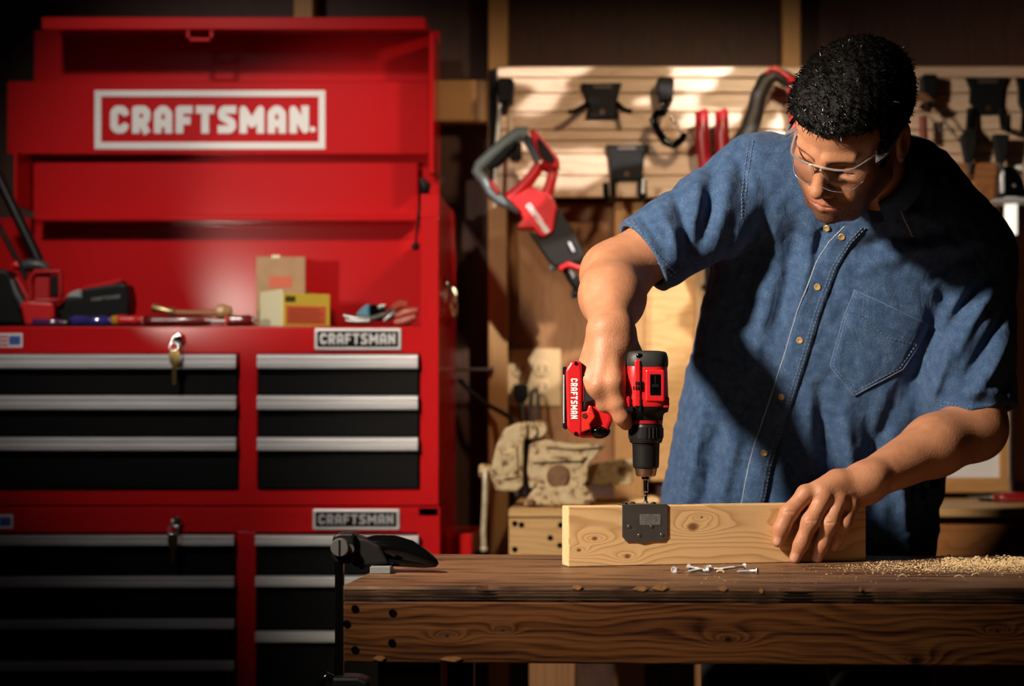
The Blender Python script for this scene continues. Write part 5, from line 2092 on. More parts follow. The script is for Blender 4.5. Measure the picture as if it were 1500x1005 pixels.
# cloth folds: (outline in the frame at about 3.27 m, width m, height m; + ridge, - valley)
FOLDS = [
    ([(1092, 300), (1072, 380), (1050, 470)], .012, .006), ([(1118, 300), (1104, 400), (1080, 500)], .011, -.006), ([(1140, 300), (1132, 400), (1112, 500), (1088, 620)], .013, .006),
    ([(1166, 320), (1156, 400), (1136, 500)], .010, -.006), ([(1188, 345), (1180, 400), (1166, 470)], .009, .006), ([(1199, 338), (1193, 380)], .007, -.007),
    ([(1262, 345), (1305, 320), (1350, 322)], .011, .006), ([(1240, 372), (1300, 352), (1380, 345)], .011, -.006), ([(1255, 400), (1320, 375), (1400, 362)], .012, .006), ([(1350, 420), (1390, 385), (1425, 372)], .011, -.006),
    ([(1376, 440), (1340, 540), (1296, 640), (1280, 720)], .013, -.016), ([(1352, 500), (1322, 580), (1300, 640)], .011, .012), ([(1395, 470), (1372, 540), (1355, 610)], .011, .012),
    ([(1206, 570), (1212, 640), (1226, 720), (1228, 790)], .012, -.015), ([(1186, 560), (1184, 640), (1190, 720)], .013, .008), ([(1240, 600), (1250, 680), (1262, 760)], .012, .010),
    ([(1274, 600), (1284, 690), (1290, 770)], .012, -.012), ([(1310, 660), (1330, 720), (1340, 790)], .012, .010), ([(1160, 600), (1140, 700), (1130, 800)], .012, -.007),
    ([(1040, 560), (1022, 660), (1000, 790)], .013, .008), ([(1062, 600), (1046, 700), (1030, 800)], .012, -.008), ([(1090, 600), (1070, 700), (1050, 800)], .012, .007),
    # right sleeve
    ([(958, 300), (982, 350), (992, 384)], .009, .008), ([(984, 284), (1002, 340), (1006, 382)], .010, -.013), ([(1018, 262), (1020, 310), (1014, 340)], .011, .009), ([(1046, 246), (1036, 310), (1014, 386)], .012, -.012),
    ([(1066, 240), (1058, 310), (1046, 372)], .013, .008), ([(1074, 236), (1096, 290)], .009, -.006), ([(936, 320), (968, 372)], .007, -.006),
    # left sleeve
    ([(1462, 412), (1420, 470), (1384, 540)], .010, .010), ([(1448, 402), (1404, 450), (1372, 510)], .010, -.012), ([(1474, 450), (1436, 510), (1392, 580)], .010, -.011), ([(1478, 490), (1448, 540), (1408, 590)], .011, .010),
    ([(1482, 540), (1460, 580)], .010, -.007), ([(1420, 392), (1400, 440), (1388, 470)], .009, .006), ([(1376, 560), (1420, 574), (1470, 580)], .008, .006), ([(1372, 580), (1420, 590), (1472, 598)], .006, -.005),
]
FS = [(W2(c), w_, h_) for c, w_, h_ in FOLDS]


def folds(p):
    q = p[:, (0, 2)]
    tot = np.zeros(len(p))
    for pts, w_, h_ in FS:
        lo, hi = pts.min(0) - 3 * w_, pts.max(0) + 3 * w_
        m_ = ((q > lo) & (q < hi)).all(1)
        if not m_.any():
            continue
        qq = q[m_]
        L_ = np.r_[0, np.cumsum(np.linalg.norm(np.diff(pts, axis=0), axis=1))]
        best = np.full(len(qq), 9.0)
        tt = np.zeros(len(qq))
        for i in range(len(pts) - 1):
            ba = pts[i + 1] - pts[i]
            h = np.clip((qq - pts[i]) @ ba / (ba @ ba), 0, 1)
            dd = np.linalg.norm(qq - pts[i] - h[:, None] * ba, axis=1)
            b_ = dd < best
            best = np.where(b_, dd, best)
            tt = np.where(b_, (L_[i] + h * (L_[i + 1] - L_[i])) / L_[-1], tt)
        env = np.sin(np.clip(tt, .04, .96) * PI) ** .6
        tot[m_] += h_ * env * np.exp(-(best / w_) ** 2)
    # fine irregular creasing
    x, y, z = p[:, 0], p[:, 1], p[:, 2]
    tot += .0013 * np.sin(61 * x + 23 * z + 3 * np.sin(31 * z + 17 * y)) * np.sin(19 * z - 37 * x + 2 * np.sin(43 * x))
    tot += .0007 * np.sin(143 * x + 71 * z + 2.5 * np.sin(67 * z)) * np.sin(97 * z - 51 * x)
    return tot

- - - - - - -

__Stated problem__. Repeat the data exactly, excluding the pictures.

__Finished exercise__.
The Blender Python script for this scene continues. Write part 5, from line 2092 on. More parts follow. The script is for Blender 4.5. Measure the picture as if it were 1500x1005 pixels.
# cloth folds: (outline in the frame at about 3.27 m, width m, height m; + ridge, - valley)
FOLDS = [
    ([(1092, 300), (1072, 380), (1050, 470)], .012, .006), ([(1118, 300), (1104, 400), (1080, 500)], .011, -.006), ([(1140, 300), (1132, 400), (1112, 500), (1088, 620)], .013, .006),
    ([(1166, 320), (1156, 400), (1136, 500)], .010, -.006), ([(1188, 345), (1180, 400), (1166, 470)], .009, .006), ([(1199, 338), (1193, 380)], .007, -.007),
    ([(1262, 345), (1305, 320), (1350, 322)], .011, .006), ([(1240, 372), (1300, 352), (1380, 345)], .011, -.006), ([(1255, 400), (1320, 375), (1400, 362)], .012, .006), ([(1350, 420), (1390, 385), (1425, 372)], .011, -.006),
    ([(1376, 440), (1340, 540), (1296, 640), (1280, 720)], .013, -.016), ([(1352, 500), (1322, 580), (1300, 640)], .011, .012), ([(1395, 470), (1372, 540), (1355, 610)], .011, .012),
    ([(1206, 570), (1212, 640), (1226, 720), (1228, 790)], .012, -.015), ([(1186, 560), (1184, 640), (1190, 720)], .013, .008), ([(1240, 600), (1250, 680), (1262, 760)], .012, .010),
    ([(1274, 600), (1284, 690), (1290, 770)], .012, -.012), ([(1310, 660), (1330, 720), (1340, 790)], .012, .010), ([(1160, 600), (1140, 700), (1130, 800)], .012, -.007),
    ([(1040, 560), (1022, 660), (1000, 790)], .013, .008), ([(1062, 600), (1046, 700), (1030, 800)], .012, -.008), ([(1090, 600), (1070, 700), (1050, 800)], .012, .007),
    # right sleeve
    ([(958, 300), (982, 350), (992, 384)], .009, .008), ([(984, 284), (1002, 340), (1006, 382)], .010, -.013), ([(1018, 262), (1020, 310), (1014, 340)], .011, .009), ([(1046, 246), (1036, 310), (1014, 386)], .012, -.012),
    ([(1066, 240), (1058, 310), (1046, 372)], .013, .008), ([(1074, 236), (1096, 290)], .009, -.006), ([(936, 320), (968, 372)], .007, -.006),
    # left sleeve
    ([(1462, 412), (1420, 470), (1384, 540)], .010, .010), ([(1448, 402), (1404, 450), (1372, 510)], .010, -.012), ([(1474, 450), (1436, 510), (1392, 580)], .010, -.011), ([(1478, 490), (1448, 540), (1408, 590)], .011, .010),
    ([(1482, 540), (1460, 580)], .010, -.007), ([(1420, 392), (1400, 440), (1388, 470)], .009, .006), ([(1376, 560), (1420, 574), (1470, 580)], .008, .006), ([(1372, 580), (1420, 590), (1472, 598)], .006, -.005),
]
FS = [(W2(c), w_, h_) for c, w_, h_ in FOLDS]


def folds(p):
    q = p[:, (0, 2)]
    tot = np.zeros(len(p))
    for pts, w_, h_ in FS:
        lo, hi = pts.min(0) - 3 * w_, pts.max(0) + 3 * w_
        m_ = ((q > lo) & (q < hi)).all(1)
        if not m_.any():
            continue
        qq = q[m_]
        L_ = np.r_[0, np.cumsum(np.linalg.norm(np.diff(pts, axis=0), axis=1))]
        best = np.full(len(qq), 9.0)
        tt = np.zeros(len(qq))
        for i in range(len(pts) - 1):
            ba = pts[i + 1] - pts[i]
            h = np.clip((qq - pts[i]) @ ba / (ba @ ba), 0, 1)
            dd = np.linalg.norm(qq - pts[i] - h[:, None] * ba, axis=1)
            b_ = dd < best
            best = np.where(b_, dd, best)
            tt = np.where(b_, (L_[i] + h * (L_[i + 1] - L_[i])) / L_[-1], tt)
        env = np.sin(np.clip(tt, .04, .96) * PI) ** .6
        tot[m_] += h_ * env * np.exp(-(best / w_) ** 2)
    # fine irregular creasing
    x, y, z = p[:, 0], p[:, 1], p[:, 2]
    tot += .0013 * np.sin(61 * x + 23 * z + 3 * np.sin(31 * z + 17 * y)) * np.sin(19 * z - 37 * x + 2 * np.sin(43 * x))
    tot += .0007 * np.sin(143 * x + 71 * z + 2.5 * np.sin(67 * z)) * np.sin(97 * z - 51 * x)
    return tot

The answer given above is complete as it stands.